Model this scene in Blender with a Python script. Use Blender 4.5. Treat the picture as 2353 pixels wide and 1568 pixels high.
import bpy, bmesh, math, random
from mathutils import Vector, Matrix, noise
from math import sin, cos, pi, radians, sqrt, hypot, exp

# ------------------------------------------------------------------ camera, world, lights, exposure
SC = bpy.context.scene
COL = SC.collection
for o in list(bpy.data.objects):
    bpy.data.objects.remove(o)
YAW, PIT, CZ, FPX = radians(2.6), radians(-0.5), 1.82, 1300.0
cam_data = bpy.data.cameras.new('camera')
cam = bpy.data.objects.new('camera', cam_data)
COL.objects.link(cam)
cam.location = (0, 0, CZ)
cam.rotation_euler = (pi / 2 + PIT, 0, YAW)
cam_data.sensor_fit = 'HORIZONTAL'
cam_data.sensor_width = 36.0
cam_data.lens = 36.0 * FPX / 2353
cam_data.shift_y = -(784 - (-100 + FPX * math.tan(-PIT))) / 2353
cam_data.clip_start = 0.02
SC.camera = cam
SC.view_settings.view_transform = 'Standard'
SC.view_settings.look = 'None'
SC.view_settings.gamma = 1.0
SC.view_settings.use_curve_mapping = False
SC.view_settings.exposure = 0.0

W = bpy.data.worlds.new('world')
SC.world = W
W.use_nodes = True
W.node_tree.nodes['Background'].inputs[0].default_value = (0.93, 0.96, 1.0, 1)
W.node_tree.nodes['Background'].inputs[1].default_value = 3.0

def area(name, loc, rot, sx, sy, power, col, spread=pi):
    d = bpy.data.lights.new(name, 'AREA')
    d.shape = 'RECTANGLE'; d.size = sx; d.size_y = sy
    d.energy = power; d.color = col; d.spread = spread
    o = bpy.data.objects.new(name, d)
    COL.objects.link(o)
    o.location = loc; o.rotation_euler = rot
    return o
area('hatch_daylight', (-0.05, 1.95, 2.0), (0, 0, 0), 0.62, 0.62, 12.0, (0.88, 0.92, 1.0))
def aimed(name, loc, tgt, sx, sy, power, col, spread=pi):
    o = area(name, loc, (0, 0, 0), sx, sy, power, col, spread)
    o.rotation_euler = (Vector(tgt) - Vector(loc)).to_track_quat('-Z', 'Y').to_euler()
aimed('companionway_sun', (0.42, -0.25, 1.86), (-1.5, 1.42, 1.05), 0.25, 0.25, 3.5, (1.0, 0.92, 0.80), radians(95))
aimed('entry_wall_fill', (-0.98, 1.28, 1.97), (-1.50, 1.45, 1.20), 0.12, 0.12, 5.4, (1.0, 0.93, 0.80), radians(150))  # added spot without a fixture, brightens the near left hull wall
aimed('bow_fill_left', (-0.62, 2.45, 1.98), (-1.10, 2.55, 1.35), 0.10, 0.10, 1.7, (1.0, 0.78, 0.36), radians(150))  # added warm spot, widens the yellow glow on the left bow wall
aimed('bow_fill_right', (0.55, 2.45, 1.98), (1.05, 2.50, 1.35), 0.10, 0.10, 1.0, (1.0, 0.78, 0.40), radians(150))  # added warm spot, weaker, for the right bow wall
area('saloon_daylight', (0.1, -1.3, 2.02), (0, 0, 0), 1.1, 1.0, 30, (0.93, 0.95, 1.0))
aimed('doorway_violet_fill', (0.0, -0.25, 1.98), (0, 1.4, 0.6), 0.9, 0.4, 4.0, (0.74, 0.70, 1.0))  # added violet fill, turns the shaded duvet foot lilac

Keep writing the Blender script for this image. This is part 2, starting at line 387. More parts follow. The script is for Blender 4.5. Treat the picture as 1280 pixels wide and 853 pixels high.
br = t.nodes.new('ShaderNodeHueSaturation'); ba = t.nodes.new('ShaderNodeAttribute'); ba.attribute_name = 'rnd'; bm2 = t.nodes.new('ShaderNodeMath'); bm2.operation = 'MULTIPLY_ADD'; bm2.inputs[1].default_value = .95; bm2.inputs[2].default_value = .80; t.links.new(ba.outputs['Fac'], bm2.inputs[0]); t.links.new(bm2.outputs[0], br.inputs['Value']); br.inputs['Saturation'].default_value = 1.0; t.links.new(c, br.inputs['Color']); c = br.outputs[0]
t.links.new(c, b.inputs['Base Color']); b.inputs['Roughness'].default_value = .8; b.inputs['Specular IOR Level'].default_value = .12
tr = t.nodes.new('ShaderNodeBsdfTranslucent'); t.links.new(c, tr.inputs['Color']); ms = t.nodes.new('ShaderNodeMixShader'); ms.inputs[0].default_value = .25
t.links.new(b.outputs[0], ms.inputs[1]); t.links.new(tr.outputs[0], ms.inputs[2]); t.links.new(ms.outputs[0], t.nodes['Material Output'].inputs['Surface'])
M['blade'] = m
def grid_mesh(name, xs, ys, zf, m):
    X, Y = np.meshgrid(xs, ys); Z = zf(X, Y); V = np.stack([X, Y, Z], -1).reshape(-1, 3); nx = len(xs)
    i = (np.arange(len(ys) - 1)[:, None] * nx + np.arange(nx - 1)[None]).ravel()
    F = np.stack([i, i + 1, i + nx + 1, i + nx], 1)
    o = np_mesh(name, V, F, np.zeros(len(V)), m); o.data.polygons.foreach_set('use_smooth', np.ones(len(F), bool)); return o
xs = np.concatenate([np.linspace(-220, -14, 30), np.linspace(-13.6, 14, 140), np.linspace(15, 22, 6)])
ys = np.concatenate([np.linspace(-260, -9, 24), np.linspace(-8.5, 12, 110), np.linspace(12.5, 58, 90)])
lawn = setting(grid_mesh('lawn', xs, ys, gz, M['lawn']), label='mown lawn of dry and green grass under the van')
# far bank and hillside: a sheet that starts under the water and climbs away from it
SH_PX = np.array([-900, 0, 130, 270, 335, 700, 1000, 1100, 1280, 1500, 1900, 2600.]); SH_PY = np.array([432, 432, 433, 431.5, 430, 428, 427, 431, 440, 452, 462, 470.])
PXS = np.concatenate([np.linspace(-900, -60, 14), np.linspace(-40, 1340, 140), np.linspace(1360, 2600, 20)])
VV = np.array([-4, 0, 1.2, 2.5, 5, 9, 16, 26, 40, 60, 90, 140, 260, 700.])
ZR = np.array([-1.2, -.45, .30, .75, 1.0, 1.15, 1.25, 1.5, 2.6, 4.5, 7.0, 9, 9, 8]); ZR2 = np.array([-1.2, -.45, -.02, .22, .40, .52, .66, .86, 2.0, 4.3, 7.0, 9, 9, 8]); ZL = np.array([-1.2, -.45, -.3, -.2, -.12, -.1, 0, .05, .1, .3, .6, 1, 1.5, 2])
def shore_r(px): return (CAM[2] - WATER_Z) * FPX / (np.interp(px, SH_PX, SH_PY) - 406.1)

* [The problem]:
Reproduce every line above without error.

* [Answer in full]:
Model this scene in Blender with a Python script. Use Blender 4.5. Treat the picture as 2353 pixels wide and 1568 pixels high.
import bpy, bmesh, math, random
from mathutils import Vector, Matrix, noise
from math import sin, cos, pi, radians, sqrt, hypot, exp

# ------------------------------------------------------------------ camera, world, lights, exposure
SC = bpy.context.scene
COL = SC.collection
for o in list(bpy.data.objects):
    bpy.data.objects.remove(o)
YAW, PIT, CZ, FPX = radians(2.6), radians(-0.5), 1.82, 1300.0
cam_data = bpy.data.cameras.new('camera')
cam = bpy.data.objects.new('camera', cam_data)
COL.objects.link(cam)
cam.location = (0, 0, CZ)
cam.rotation_euler = (pi / 2 + PIT, 0, YAW)
cam_data.sensor_fit = 'HORIZONTAL'
cam_data.sensor_width = 36.0
cam_data.lens = 36.0 * FPX / 2353
cam_data.shift_y = -(784 - (-100 + FPX * math.tan(-PIT))) / 2353
cam_data.clip_start = 0.02
SC.camera = cam
SC.view_settings.view_transform = 'Standard'
SC.view_settings.look = 'None'
SC.view_settings.gamma = 1.0
SC.view_settings.use_curve_mapping = False
SC.view_settings.exposure = 0.0

W = bpy.data.worlds.new('world')
SC.world = W
W.use_nodes = True
W.node_tree.nodes['Background'].inputs[0].default_value = (0.93, 0.96, 1.0, 1)
W.node_tree.nodes['Background'].inputs[1].default_value = 3.0

def area(name, loc, rot, sx, sy, power, col, spread=pi):
    d = bpy.data.lights.new(name, 'AREA')
    d.shape = 'RECTANGLE'; d.size = sx; d.size_y = sy
    d.energy = power; d.color = col; d.spread = spread
    o = bpy.data.objects.new(name, d)
    COL.objects.link(o)
    o.location = loc; o.rotation_euler = rot
    return o
area('hatch_daylight', (-0.05, 1.95, 2.0), (0, 0, 0), 0.62, 0.62, 12.0, (0.88, 0.92, 1.0))
def aimed(name, loc, tgt, sx, sy, power, col, spread=pi):
    o = area(name, loc, (0, 0, 0), sx, sy, power, col, spread)
    o.rotation_euler = (Vector(tgt) - Vector(loc)).to_track_quat('-Z', 'Y').to_euler()
aimed('companionway_sun', (0.42, -0.25, 1.86), (-1.5, 1.42, 1.05), 0.25, 0.25, 3.5, (1.0, 0.92, 0.80), radians(95))
aimed('entry_wall_fill', (-0.98, 1.28, 1.97), (-1.50, 1.45, 1.20), 0.12, 0.12, 5.4, (1.0, 0.93, 0.80), radians(150))  # added spot without a fixture, brightens the near left hull wall
aimed('bow_fill_left', (-0.62, 2.45, 1.98), (-1.10, 2.55, 1.35), 0.10, 0.10, 1.7, (1.0, 0.78, 0.36), radians(150))  # added warm spot, widens the yellow glow on the left bow wall
aimed('bow_fill_right', (0.55, 2.45, 1.98), (1.05, 2.50, 1.35), 0.10, 0.10, 1.0, (1.0, 0.78, 0.40), radians(150))  # added warm spot, weaker, for the right bow wall
area('saloon_daylight', (0.1, -1.3, 2.02), (0, 0, 0), 1.1, 1.0, 30, (0.93, 0.95, 1.0))
aimed('doorway_violet_fill', (0.0, -0.25, 1.98), (0, 1.4, 0.6), 0.9, 0.4, 4.0, (0.74, 0.70, 1.0))  # added violet fill, turns the shaded duvet foot lilac

Keep writing the Blender script for this image. This is part 2, starting at line 387. More parts follow. The script is for Blender 4.5. Treat the picture as 1280 pixels wide and 853 pixels high.
br = t.nodes.new('ShaderNodeHueSaturation'); ba = t.nodes.new('ShaderNodeAttribute'); ba.attribute_name = 'rnd'; bm2 = t.nodes.new('ShaderNodeMath'); bm2.operation = 'MULTIPLY_ADD'; bm2.inputs[1].default_value = .95; bm2.inputs[2].default_value = .80; t.links.new(ba.outputs['Fac'], bm2.inputs[0]); t.links.new(bm2.outputs[0], br.inputs['Value']); br.inputs['Saturation'].default_value = 1.0; t.links.new(c, br.inputs['Color']); c = br.outputs[0]
t.links.new(c, b.inputs['Base Color']); b.inputs['Roughness'].default_value = .8; b.inputs['Specular IOR Level'].default_value = .12
tr = t.nodes.new('ShaderNodeBsdfTranslucent'); t.links.new(c, tr.inputs['Color']); ms = t.nodes.new('ShaderNodeMixShader'); ms.inputs[0].default_value = .25
t.links.new(b.outputs[0], ms.inputs[1]); t.links.new(tr.outputs[0], ms.inputs[2]); t.links.new(ms.outputs[0], t.nodes['Material Output'].inputs['Surface'])
M['blade'] = m
def grid_mesh(name, xs, ys, zf, m):
    X, Y = np.meshgrid(xs, ys); Z = zf(X, Y); V = np.stack([X, Y, Z], -1).reshape(-1, 3); nx = len(xs)
    i = (np.arange(len(ys) - 1)[:, None] * nx + np.arange(nx - 1)[None]).ravel()
    F = np.stack([i, i + 1, i + nx + 1, i + nx], 1)
    o = np_mesh(name, V, F, np.zeros(len(V)), m); o.data.polygons.foreach_set('use_smooth', np.ones(len(F), bool)); return o
xs = np.concatenate([np.linspace(-220, -14, 30), np.linspace(-13.6, 14, 140), np.linspace(15, 22, 6)])
ys = np.concatenate([np.linspace(-260, -9, 24), np.linspace(-8.5, 12, 110), np.linspace(12.5, 58, 90)])
lawn = setting(grid_mesh('lawn', xs, ys, gz, M['lawn']), label='mown lawn of dry and green grass under the van')
# far bank and hillside: a sheet that starts under the water and climbs away from it
SH_PX = np.array([-900, 0, 130, 270, 335, 700, 1000, 1100, 1280, 1500, 1900, 2600.]); SH_PY = np.array([432, 432, 433, 431.5, 430, 428, 427, 431, 440, 452, 462, 470.])
PXS = np.concatenate([np.linspace(-900, -60, 14), np.linspace(-40, 1340, 140), np.linspace(1360, 2600, 20)])
VV = np.array([-4, 0, 1.2, 2.5, 5, 9, 16, 26, 40, 60, 90, 140, 260, 700.])
ZR = np.array([-1.2, -.45, .30, .75, 1.0, 1.15, 1.25, 1.5, 2.6, 4.5, 7.0, 9, 9, 8]); ZR2 = np.array([-1.2, -.45, -.02, .22, .40, .52, .66, .86, 2.0, 4.3, 7.0, 9, 9, 8]); ZL = np.array([-1.2, -.45, -.3, -.2, -.12, -.1, 0, .05, .1, .3, .6, 1, 1.5, 2])
def shore_r(px): return (CAM[2] - WATER_Z) * FPX / (np.interp(px, SH_PX, SH_PY) - 406.1)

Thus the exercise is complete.